Meet the visual merchandiser who creates art for Market District | Visual Art | Pittsburgh | Pittsburgh City Paper

Meet the visual merchandiser who creates art for Market District

click to enlarge Meet the visual merchandiser who creates art for Market District
CP photo: Jared Wickerham
Rachel Dawn Renaudin poses with her artwork.

Walking into Market District, Giant Eagle's more upscale grocery store brand, shoppers might be greeted with a painted portrait of Bradley Cooper in the 2011 thriller Limitless looming over a display of Limitless caffeinated sparkling water. Throughout the rest of the store, there are more hand-painted signs for fruit, cheese, bread, and other products. Outside of public view, in the back of every Market District store, is a studio where artists hand-paint signage, produce, and celebrity portraits. 
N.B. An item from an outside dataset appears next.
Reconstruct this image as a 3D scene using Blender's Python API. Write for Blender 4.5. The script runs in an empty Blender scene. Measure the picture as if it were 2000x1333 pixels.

Rachel Dawn Renaudin is the visual merchandiser at the Market District in Shadyside. She painted the Bradley Cooper portrait, and along with a graphic artist, Dawn Petryk, she's in charge of making all the hand-painted signage, typography, and thematic displays in the store.

Renaudin's house is filled with her paintings (not the ones from Market District — those stay in storage, or are raffled off to employees). At work, she uses acrylic paints, but in her free time and for freelance work, she specializes in oil painting. There is a room in the house used only for storing and showing off paintings, and a basement she uses as a personal studio. In the living room, there's a large and detailed painting of a vintage Mr. Potato head display in a toy store. Under that, there's a blue-hued portrait of John Mayer on stage with Dead & Company. There's an extreme close-up on a woman's face with marbles floating in front of it, and another of a bright sunset, and another of a friend who underwent a double-mastectomy, scars and all.

click to enlarge Meet the visual merchandiser who creates art for Market District
CP photo: Jared Wickerham
Rachel Dawn Renaudin at work in her home studio.

Currently, Renaudin has a few pieces at the Latrobe Art Center and periodically shows elsewhere in the city.

Before she worked at Market District, Renaudin worked as an instructor at the Monroeville branch of Painting with a Twist, a paint and sip studio. Before that, she waited tables for a while after graduating from Edinboro University. Before that, she lived with her family, including three brothers, in a trailer home in Townville, a town(ville) in northern Pennsylvania with a population under 1,000 ("Ville means town so I'm from towntown," she says). She was homeschooled until the age of 15 when her father died, and then started going to high school, where she became heavily involved with the arts program. "If I ever had a study hall, I was in the art room," she says.

Sometimes Renaudin gets commissioned to paint portraits or pets or cars. Last year, someone had her paint John Stamos' head to hang in his game room (Stamos liked it on Instagram, in case you’re wondering).

click to enlarge Meet the visual merchandiser who creates art for Market District
CP photo: Jared Wickerham
Rachel Dawn Renaudin poses with her Justin Timberlake-inspired artwork at the Giant Eagle Market District in Shadyside.

Her paintings are distinct for their close detail and vivid colors, especially in portraits, which is one of her favorite things to paint. "It will never get tiring for me to paint flesh because I love and am drawn to color and flesh reflects so much color," Renaudin says. "Depending on how the light hits your face and where the sun is, everything's gonna change color. We have muscle and we have blood and it all connects where you can get this limitless canvas of colors."

Renaudin applies that to her Market District job when she can, like with the celebrity portraits, which first began with a painting of Christopher Walken after he appeared in a Super Bowl commercial for Bai infusion drinks with Justin Timberlake (#baibaibai). People don't usually expect a corporate grocery store to have an off-beat sense of humor, like using a painting of Lionel Richie to sell tea with "Hello. Is it tea you're looking for?"

"I think that's a lot of times why people love the celebrities," she says. "It's captivating and it's strange, but then it's humorous that it ties in with the whole theme of the display."

click to enlarge Meet the visual merchandiser who creates art for Market District
CP photo: Jared Wickerham
Rachel Dawn Renaudin’s artwork on display inside Giant Eagle Market District.

Hand-painted signs in grocery stores are not unique to Market District; stores like Trader Joe's and Whole Foods – ones that want to convey an artisanal or curated quality – also have them. While it does involve lending artistic talent to a large corporation, the job is a rare one for artists, especially with a background in fine art. There are few full-time jobs in Pittsburgh that would pay an artist to paint every day. And the corporate side of Giant Eagle isn't going to object to the more creative signs, like using a painting of Log Lady from Twin Peaks to sell actual logs, because it's the most Instagrammable thing in the store.

For Renaudin, sharing her art on social media is a cool bonus, but she prefers them to be seen face-to-face. "Although our phones are so great at capturing all the different facets, life is so rich and I wanna bring that with my paintings," she says. "My paintings are definitely meant to be seen in person.”